--- start of DATA PROVIDED ---

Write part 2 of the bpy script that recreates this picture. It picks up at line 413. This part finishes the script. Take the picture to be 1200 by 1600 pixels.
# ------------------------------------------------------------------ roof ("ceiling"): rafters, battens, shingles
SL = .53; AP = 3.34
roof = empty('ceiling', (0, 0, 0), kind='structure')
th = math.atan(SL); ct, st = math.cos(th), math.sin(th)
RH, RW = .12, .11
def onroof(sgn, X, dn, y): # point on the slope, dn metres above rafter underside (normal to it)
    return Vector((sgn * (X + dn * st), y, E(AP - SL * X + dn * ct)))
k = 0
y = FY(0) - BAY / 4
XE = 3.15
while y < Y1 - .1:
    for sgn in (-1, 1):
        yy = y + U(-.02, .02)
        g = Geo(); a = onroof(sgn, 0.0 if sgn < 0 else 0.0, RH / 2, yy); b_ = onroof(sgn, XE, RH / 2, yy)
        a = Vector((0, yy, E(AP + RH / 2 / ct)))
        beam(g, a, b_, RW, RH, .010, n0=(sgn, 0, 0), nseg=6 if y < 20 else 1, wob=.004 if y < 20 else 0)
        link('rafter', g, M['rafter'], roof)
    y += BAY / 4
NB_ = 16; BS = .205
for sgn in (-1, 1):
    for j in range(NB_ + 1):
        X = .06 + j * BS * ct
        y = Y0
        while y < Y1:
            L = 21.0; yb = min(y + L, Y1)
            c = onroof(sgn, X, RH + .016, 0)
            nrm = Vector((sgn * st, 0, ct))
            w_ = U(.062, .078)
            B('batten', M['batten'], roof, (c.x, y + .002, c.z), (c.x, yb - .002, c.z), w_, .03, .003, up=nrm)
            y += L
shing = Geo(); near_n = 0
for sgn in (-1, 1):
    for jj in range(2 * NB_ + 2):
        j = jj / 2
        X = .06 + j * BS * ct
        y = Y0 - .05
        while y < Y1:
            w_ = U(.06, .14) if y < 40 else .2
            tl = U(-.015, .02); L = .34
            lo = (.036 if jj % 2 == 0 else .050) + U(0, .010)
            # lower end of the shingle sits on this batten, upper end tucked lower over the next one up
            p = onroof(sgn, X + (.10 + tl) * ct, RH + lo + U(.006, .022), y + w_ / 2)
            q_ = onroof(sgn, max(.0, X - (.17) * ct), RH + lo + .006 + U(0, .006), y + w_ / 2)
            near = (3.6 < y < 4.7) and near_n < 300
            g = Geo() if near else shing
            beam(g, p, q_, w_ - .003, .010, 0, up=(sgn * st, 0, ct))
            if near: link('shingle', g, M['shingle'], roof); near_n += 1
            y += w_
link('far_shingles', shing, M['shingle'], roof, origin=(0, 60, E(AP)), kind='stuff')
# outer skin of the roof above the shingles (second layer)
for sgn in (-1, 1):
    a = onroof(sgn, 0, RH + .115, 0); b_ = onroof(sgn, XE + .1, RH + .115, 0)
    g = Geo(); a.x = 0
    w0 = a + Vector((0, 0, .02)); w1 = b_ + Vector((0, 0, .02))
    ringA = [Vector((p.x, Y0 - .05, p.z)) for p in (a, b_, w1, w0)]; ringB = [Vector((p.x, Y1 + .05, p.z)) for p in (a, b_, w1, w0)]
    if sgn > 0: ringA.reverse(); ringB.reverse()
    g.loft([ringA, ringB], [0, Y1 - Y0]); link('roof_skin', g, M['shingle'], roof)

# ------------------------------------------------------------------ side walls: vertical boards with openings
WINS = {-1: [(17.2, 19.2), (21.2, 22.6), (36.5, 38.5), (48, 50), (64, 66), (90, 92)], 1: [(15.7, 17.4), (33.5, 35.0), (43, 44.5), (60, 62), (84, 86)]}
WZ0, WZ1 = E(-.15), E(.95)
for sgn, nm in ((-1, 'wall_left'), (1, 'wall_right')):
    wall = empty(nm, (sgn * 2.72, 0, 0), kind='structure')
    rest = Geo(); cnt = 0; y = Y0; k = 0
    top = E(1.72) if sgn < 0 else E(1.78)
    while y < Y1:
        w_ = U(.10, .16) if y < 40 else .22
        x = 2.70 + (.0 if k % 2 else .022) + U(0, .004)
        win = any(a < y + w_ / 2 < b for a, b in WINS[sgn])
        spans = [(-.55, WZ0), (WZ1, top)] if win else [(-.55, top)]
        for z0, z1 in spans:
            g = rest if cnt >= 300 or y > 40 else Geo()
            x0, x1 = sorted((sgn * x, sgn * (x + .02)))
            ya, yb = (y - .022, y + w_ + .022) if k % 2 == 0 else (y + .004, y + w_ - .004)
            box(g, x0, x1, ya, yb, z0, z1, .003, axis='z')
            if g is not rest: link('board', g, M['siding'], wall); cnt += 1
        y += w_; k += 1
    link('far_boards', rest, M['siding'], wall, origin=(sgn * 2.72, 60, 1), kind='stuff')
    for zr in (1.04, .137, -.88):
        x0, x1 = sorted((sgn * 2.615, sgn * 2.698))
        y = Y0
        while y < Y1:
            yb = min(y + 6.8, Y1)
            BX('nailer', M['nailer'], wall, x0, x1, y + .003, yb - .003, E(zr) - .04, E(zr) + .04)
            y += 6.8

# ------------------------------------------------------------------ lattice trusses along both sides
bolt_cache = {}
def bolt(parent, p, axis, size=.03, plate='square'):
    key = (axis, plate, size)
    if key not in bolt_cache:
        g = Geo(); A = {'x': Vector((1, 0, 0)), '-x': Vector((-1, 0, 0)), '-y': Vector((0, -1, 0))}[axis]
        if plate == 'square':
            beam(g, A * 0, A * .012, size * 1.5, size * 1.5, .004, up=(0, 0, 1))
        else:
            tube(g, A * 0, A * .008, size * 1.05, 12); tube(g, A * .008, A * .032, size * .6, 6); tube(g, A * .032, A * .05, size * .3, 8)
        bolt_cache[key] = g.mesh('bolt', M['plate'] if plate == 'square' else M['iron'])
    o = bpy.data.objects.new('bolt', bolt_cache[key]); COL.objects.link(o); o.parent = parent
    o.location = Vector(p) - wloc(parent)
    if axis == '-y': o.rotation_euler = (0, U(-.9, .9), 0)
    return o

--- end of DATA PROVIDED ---

§ GOAL: Return the lines above exactly, keeping every word.

§ FINAL ANSWER:
Write part 2 of the bpy script that recreates this picture. It picks up at line 413. This part finishes the script. Take the picture to be 1200 by 1600 pixels.
# ------------------------------------------------------------------ roof ("ceiling"): rafters, battens, shingles
SL = .53; AP = 3.34
roof = empty('ceiling', (0, 0, 0), kind='structure')
th = math.atan(SL); ct, st = math.cos(th), math.sin(th)
RH, RW = .12, .11
def onroof(sgn, X, dn, y): # point on the slope, dn metres above rafter underside (normal to it)
    return Vector((sgn * (X + dn * st), y, E(AP - SL * X + dn * ct)))
k = 0
y = FY(0) - BAY / 4
XE = 3.15
while y < Y1 - .1:
    for sgn in (-1, 1):
        yy = y + U(-.02, .02)
        g = Geo(); a = onroof(sgn, 0.0 if sgn < 0 else 0.0, RH / 2, yy); b_ = onroof(sgn, XE, RH / 2, yy)
        a = Vector((0, yy, E(AP + RH / 2 / ct)))
        beam(g, a, b_, RW, RH, .010, n0=(sgn, 0, 0), nseg=6 if y < 20 else 1, wob=.004 if y < 20 else 0)
        link('rafter', g, M['rafter'], roof)
    y += BAY / 4
NB_ = 16; BS = .205
for sgn in (-1, 1):
    for j in range(NB_ + 1):
        X = .06 + j * BS * ct
        y = Y0
        while y < Y1:
            L = 21.0; yb = min(y + L, Y1)
            c = onroof(sgn, X, RH + .016, 0)
            nrm = Vector((sgn * st, 0, ct))
            w_ = U(.062, .078)
            B('batten', M['batten'], roof, (c.x, y + .002, c.z), (c.x, yb - .002, c.z), w_, .03, .003, up=nrm)
            y += L
shing = Geo(); near_n = 0
for sgn in (-1, 1):
    for jj in range(2 * NB_ + 2):
        j = jj / 2
        X = .06 + j * BS * ct
        y = Y0 - .05
        while y < Y1:
            w_ = U(.06, .14) if y < 40 else .2
            tl = U(-.015, .02); L = .34
            lo = (.036 if jj % 2 == 0 else .050) + U(0, .010)
            # lower end of the shingle sits on this batten, upper end tucked lower over the next one up
            p = onroof(sgn, X + (.10 + tl) * ct, RH + lo + U(.006, .022), y + w_ / 2)
            q_ = onroof(sgn, max(.0, X - (.17) * ct), RH + lo + .006 + U(0, .006), y + w_ / 2)
            near = (3.6 < y < 4.7) and near_n < 300
            g = Geo() if near else shing
            beam(g, p, q_, w_ - .003, .010, 0, up=(sgn * st, 0, ct))
            if near: link('shingle', g, M['shingle'], roof); near_n += 1
            y += w_
link('far_shingles', shing, M['shingle'], roof, origin=(0, 60, E(AP)), kind='stuff')
# outer skin of the roof above the shingles (second layer)
for sgn in (-1, 1):
    a = onroof(sgn, 0, RH + .115, 0); b_ = onroof(sgn, XE + .1, RH + .115, 0)
    g = Geo(); a.x = 0
    w0 = a + Vector((0, 0, .02)); w1 = b_ + Vector((0, 0, .02))
    ringA = [Vector((p.x, Y0 - .05, p.z)) for p in (a, b_, w1, w0)]; ringB = [Vector((p.x, Y1 + .05, p.z)) for p in (a, b_, w1, w0)]
    if sgn > 0: ringA.reverse(); ringB.reverse()
    g.loft([ringA, ringB], [0, Y1 - Y0]); link('roof_skin', g, M['shingle'], roof)

# ------------------------------------------------------------------ side walls: vertical boards with openings
WINS = {-1: [(17.2, 19.2), (21.2, 22.6), (36.5, 38.5), (48, 50), (64, 66), (90, 92)], 1: [(15.7, 17.4), (33.5, 35.0), (43, 44.5), (60, 62), (84, 86)]}
WZ0, WZ1 = E(-.15), E(.95)
for sgn, nm in ((-1, 'wall_left'), (1, 'wall_right')):
    wall = empty(nm, (sgn * 2.72, 0, 0), kind='structure')
    rest = Geo(); cnt = 0; y = Y0; k = 0
    top = E(1.72) if sgn < 0 else E(1.78)
    while y < Y1:
        w_ = U(.10, .16) if y < 40 else .22
        x = 2.70 + (.0 if k % 2 else .022) + U(0, .004)
        win = any(a < y + w_ / 2 < b for a, b in WINS[sgn])
        spans = [(-.55, WZ0), (WZ1, top)] if win else [(-.55, top)]
        for z0, z1 in spans:
            g = rest if cnt >= 300 or y > 40 else Geo()
            x0, x1 = sorted((sgn * x, sgn * (x + .02)))
            ya, yb = (y - .022, y + w_ + .022) if k % 2 == 0 else (y + .004, y + w_ - .004)
            box(g, x0, x1, ya, yb, z0, z1, .003, axis='z')
            if g is not rest: link('board', g, M['siding'], wall); cnt += 1
        y += w_; k += 1
    link('far_boards', rest, M['siding'], wall, origin=(sgn * 2.72, 60, 1), kind='stuff')
    for zr in (1.04, .137, -.88):
        x0, x1 = sorted((sgn * 2.615, sgn * 2.698))
        y = Y0
        while y < Y1:
            yb = min(y + 6.8, Y1)
            BX('nailer', M['nailer'], wall, x0, x1, y + .003, yb - .003, E(zr) - .04, E(zr) + .04)
            y += 6.8

# ------------------------------------------------------------------ lattice trusses along both sides
bolt_cache = {}
def bolt(parent, p, axis, size=.03, plate='square'):
    key = (axis, plate, size)
    if key not in bolt_cache:
        g = Geo(); A = {'x': Vector((1, 0, 0)), '-x': Vector((-1, 0, 0)), '-y': Vector((0, -1, 0))}[axis]
        if plate == 'square':
            beam(g, A * 0, A * .012, size * 1.5, size * 1.5, .004, up=(0, 0, 1))
        else:
            tube(g, A * 0, A * .008, size * 1.05, 12); tube(g, A * .008, A * .032, size * .6, 6); tube(g, A * .032, A * .05, size * .3, 8)
        bolt_cache[key] = g.mesh('bolt', M['plate'] if plate == 'square' else M['iron'])
    o = bpy.data.objects.new('bolt', bolt_cache[key]); COL.objects.link(o); o.parent = parent
    o.location = Vector(p) - wloc(parent)
    if axis == '-y': o.rotation_euler = (0, U(-.9, .9), 0)
    return o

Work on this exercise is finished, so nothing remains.